Building on the expertise of researchers at Paris Observatory, an international team has developed a novel analysis method capable of uncovering previously undetectable stellar and exoplanetary signals hidden within archival radio-astronomical data. Thanks to this innovation, known as Multiplexed Interferometric Radio Spectroscopy (RIMS), scientists have discovered new radio bursts originating from dwarf stars. Some of these signals are consistent with star-planet interactions, analogous to the mechanisms responsible for auroral emissions in the Solar System. These results are published in Nature Astronomy, 27 January 2026.
A new use for radio astronomy archives
Modern radio telescopes collect colossal volumes of data, primarily exploited to synthesise images used to study distant galaxies and black holes. Until now, these archives had never been used to monitor, minute by minute, the variable activity of the hundreds of stars hidden within the field of view of each observation.
This is precisely what RIMS enables. The method transforms each radio observation into a simultaneous survey of hundreds or even thousands of stars, much like a net that captures many fish, where a single fishing rod would catch only one, regardless of the original instrument or scientific program.
“RIMS exploits every second of observation, in hundreds of directions across the sky. What we used to do source by source, we can now do simultaneously,” explains Dr Cyril Tasse, researcher at the Paris Observatory and lead author of the study. Dr Tasse is a former Rhodes University postdoc and remains an associate of the University. “Without this method, it would have taken nearly 180 years of targeted observations to reach the same detection level.”
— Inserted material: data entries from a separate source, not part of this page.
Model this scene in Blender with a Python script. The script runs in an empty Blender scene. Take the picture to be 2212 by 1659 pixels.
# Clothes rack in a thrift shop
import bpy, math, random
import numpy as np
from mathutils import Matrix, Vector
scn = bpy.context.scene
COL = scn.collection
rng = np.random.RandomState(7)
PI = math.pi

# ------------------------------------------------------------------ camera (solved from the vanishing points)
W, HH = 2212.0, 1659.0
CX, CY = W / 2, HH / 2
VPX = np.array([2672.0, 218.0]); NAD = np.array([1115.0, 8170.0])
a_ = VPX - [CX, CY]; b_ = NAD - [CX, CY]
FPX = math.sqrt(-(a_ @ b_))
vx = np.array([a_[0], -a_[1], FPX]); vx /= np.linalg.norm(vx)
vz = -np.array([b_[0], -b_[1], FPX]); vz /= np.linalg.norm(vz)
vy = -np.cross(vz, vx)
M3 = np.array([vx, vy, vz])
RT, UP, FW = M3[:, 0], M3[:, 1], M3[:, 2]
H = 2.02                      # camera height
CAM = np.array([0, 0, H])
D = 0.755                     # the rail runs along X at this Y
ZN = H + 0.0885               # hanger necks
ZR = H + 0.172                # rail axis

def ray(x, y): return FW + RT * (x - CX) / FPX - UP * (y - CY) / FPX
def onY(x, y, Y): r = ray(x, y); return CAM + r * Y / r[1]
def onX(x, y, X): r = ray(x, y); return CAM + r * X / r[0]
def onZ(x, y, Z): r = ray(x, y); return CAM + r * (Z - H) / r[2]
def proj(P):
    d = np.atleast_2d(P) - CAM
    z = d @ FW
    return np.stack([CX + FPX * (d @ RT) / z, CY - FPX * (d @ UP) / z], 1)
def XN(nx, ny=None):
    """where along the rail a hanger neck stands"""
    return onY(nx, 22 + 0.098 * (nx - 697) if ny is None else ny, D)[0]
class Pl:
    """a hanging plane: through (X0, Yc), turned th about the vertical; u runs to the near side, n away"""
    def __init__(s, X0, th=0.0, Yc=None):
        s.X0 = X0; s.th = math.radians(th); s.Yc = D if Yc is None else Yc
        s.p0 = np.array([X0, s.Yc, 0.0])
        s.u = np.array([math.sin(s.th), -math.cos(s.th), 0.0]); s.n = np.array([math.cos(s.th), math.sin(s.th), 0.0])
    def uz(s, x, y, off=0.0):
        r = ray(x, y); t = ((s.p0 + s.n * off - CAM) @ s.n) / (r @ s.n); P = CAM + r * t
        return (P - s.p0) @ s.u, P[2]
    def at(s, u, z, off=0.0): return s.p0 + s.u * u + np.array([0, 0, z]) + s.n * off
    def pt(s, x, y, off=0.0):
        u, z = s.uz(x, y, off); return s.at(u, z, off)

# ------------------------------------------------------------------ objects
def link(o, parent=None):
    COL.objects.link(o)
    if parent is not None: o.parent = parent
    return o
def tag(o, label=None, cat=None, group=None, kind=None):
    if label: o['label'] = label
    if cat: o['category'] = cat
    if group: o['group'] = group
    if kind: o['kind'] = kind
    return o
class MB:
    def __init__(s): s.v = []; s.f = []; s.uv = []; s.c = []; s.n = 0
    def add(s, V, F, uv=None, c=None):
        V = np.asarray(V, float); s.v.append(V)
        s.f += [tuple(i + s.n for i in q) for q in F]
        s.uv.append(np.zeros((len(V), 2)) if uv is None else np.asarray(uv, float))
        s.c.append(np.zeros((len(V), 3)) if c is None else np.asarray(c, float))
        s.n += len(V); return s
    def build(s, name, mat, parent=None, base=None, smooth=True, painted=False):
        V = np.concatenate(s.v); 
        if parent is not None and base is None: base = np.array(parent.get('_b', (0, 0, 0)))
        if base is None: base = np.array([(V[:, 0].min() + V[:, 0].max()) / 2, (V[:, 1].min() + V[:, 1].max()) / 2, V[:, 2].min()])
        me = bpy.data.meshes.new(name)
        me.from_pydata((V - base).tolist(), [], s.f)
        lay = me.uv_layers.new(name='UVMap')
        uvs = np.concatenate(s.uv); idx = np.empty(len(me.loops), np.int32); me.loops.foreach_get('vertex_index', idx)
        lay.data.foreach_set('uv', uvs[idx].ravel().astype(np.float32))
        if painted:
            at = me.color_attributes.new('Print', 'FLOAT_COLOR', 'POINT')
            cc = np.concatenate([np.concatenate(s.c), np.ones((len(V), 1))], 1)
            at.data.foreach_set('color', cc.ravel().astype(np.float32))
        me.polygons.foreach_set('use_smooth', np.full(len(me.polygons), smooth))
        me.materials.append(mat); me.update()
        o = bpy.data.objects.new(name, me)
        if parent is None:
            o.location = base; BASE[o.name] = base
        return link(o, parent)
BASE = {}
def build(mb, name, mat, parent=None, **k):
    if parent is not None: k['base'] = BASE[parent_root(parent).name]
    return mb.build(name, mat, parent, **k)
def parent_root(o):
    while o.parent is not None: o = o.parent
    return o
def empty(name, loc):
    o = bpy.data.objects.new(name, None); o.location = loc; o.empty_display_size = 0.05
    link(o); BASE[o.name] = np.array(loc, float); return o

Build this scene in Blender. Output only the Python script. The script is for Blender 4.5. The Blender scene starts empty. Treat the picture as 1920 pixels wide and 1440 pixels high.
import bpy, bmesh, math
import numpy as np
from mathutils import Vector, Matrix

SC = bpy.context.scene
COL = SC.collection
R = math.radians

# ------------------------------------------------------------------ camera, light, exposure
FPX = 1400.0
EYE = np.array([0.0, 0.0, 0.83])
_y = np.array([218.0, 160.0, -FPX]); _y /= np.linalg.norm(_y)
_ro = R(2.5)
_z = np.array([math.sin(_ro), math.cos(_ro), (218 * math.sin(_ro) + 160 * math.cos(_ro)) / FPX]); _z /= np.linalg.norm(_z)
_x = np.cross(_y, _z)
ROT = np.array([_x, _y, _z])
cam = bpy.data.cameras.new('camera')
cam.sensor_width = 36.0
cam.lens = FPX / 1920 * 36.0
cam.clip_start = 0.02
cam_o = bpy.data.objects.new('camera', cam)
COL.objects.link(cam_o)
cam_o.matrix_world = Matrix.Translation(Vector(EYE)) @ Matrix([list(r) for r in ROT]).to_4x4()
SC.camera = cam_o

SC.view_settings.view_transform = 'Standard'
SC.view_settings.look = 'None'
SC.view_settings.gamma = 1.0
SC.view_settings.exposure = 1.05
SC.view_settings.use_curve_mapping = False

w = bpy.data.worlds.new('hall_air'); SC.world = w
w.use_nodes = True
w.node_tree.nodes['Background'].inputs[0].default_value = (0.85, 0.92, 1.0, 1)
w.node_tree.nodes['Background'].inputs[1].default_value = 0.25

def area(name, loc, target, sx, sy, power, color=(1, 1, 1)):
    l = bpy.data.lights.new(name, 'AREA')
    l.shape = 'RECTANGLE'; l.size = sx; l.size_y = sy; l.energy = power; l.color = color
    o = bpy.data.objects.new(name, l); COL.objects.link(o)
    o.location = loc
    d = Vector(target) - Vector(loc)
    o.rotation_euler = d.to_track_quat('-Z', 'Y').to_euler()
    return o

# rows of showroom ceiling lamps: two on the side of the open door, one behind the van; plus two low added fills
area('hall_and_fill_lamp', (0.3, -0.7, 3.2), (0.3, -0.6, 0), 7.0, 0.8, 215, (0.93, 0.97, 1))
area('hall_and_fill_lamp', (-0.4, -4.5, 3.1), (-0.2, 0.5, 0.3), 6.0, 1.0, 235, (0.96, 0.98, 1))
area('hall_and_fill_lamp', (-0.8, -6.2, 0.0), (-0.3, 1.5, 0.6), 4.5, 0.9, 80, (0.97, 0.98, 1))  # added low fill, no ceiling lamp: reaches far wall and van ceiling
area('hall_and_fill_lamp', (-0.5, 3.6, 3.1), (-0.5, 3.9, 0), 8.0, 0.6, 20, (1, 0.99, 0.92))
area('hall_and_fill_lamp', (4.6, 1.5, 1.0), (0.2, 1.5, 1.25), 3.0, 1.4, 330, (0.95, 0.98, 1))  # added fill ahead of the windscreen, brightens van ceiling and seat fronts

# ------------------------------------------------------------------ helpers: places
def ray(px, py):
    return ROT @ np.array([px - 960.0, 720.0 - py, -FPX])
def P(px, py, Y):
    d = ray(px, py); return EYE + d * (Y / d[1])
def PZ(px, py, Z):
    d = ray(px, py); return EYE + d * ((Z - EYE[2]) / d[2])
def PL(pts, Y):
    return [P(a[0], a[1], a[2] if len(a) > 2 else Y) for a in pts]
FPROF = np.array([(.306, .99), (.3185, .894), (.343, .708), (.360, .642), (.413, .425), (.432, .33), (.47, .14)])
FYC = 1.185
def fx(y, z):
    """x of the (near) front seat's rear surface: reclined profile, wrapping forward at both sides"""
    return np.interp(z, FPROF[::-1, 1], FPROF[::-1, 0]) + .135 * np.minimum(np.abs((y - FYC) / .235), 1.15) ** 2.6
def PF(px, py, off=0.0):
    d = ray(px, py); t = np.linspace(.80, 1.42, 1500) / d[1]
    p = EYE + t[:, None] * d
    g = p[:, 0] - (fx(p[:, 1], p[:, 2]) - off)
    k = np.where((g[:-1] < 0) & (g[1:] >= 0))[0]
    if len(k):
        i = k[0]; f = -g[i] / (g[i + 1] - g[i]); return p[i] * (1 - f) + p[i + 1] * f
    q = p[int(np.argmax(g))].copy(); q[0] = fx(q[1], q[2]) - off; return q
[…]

An unprecedented harvest of stellar radio signals
By applying RIMS to more than 1.4 years of data collected by the European LOFAR radio telescope as part of the large sky survey LoTSS, the team generated no fewer than 200,000 dynamic spectra that represent the received energy as a function of time and frequency, from isolated stars or stars hosting exoplanets.
Among the signals revealed by RIMS are bursts consistent with violent stellar events, analogous to solar coronal mass ejections, published last month by the same team in Nature. Even more remarkably, some signals exhibit all the expected characteristics of magnetic star-planet interactions, a mechanism comparable to that producing certain auroral emissions on Jupiter.
“These signals were literally right in front of us for years in the LOFAR data, but because the LoTSS survey is designed to map galaxies rather than detect the ‘hiccups’ of nearby stars, they would have remained invisible without RIMS,” notes Philippe Zarka, co-lead author of the study and CNRS Research Director at Paris Observatory.
Toward large-scale detection of star-exoplanet interactions
These radio signatures could represent some of the first robust evidence of magnetic star-exoplanet interactions and exoplanetary aurorae, pointing to the likely existence of exoplanet magnetospheres. “Some bursts display characteristics duration, intensity, time-frequency morphology that are perfectly consistent with the scenario of a planet orbiting very close to its star, perturbing its magnetic field and producing intense radio emissions,” emphasises Philippe Zarka.
This breakthrough opens a new avenue for low-frequency radio astronomy. RIMS effectively turns every array of radio telescopes into a powerful detector of variable radio signals from nearby stars. "Processing the LoTSS data with RIMS was a pan-European effort", adds Martin Hardcastle, professor of astrophysics at the University of Hertfordshire in the UK and co-lead of the study. "Many petabytes of data were processed in computer centres in the Netherlands, Germany, Poland and the UK in order to extract the dynamic spectra. The results illustrate the value of open scientific data archives and community-led data processing."
“By mining existing observational data with novel processing techniques, an effort building on decade-long collaborations, this result shows how new scientific treasures can still be uncovered,” says Oleg Smirnov, professor at Rhodes University and at the South African Radio Astronomy Observatory. “With RIMS, we are entering an era in which magnetic interactions between stars and exoplanets can be studied on a very large scale, a decisive step toward understanding the habitability of worlds orbiting other stars,” adds Dr Tasse.
This new technique was also successfully applied to the new French low-frequency radiotelescope NenuFAR, and provided the detection of a burst from a star-planet system, recently published in Astronomy and Astrophysics (Zhang et al., A&A, 700, A140, 2025, doi:10.1051/0004-6361/202555209).
Future giant observatories, such as the Square Kilometre Array (SKA), will be able to fully exploit this new technique. They are expected to reveal thousands of new radio signals, paving the way for large-scale statistical exploration of stellar radio emissions and star–planet interactions in our galactic neighbourhood.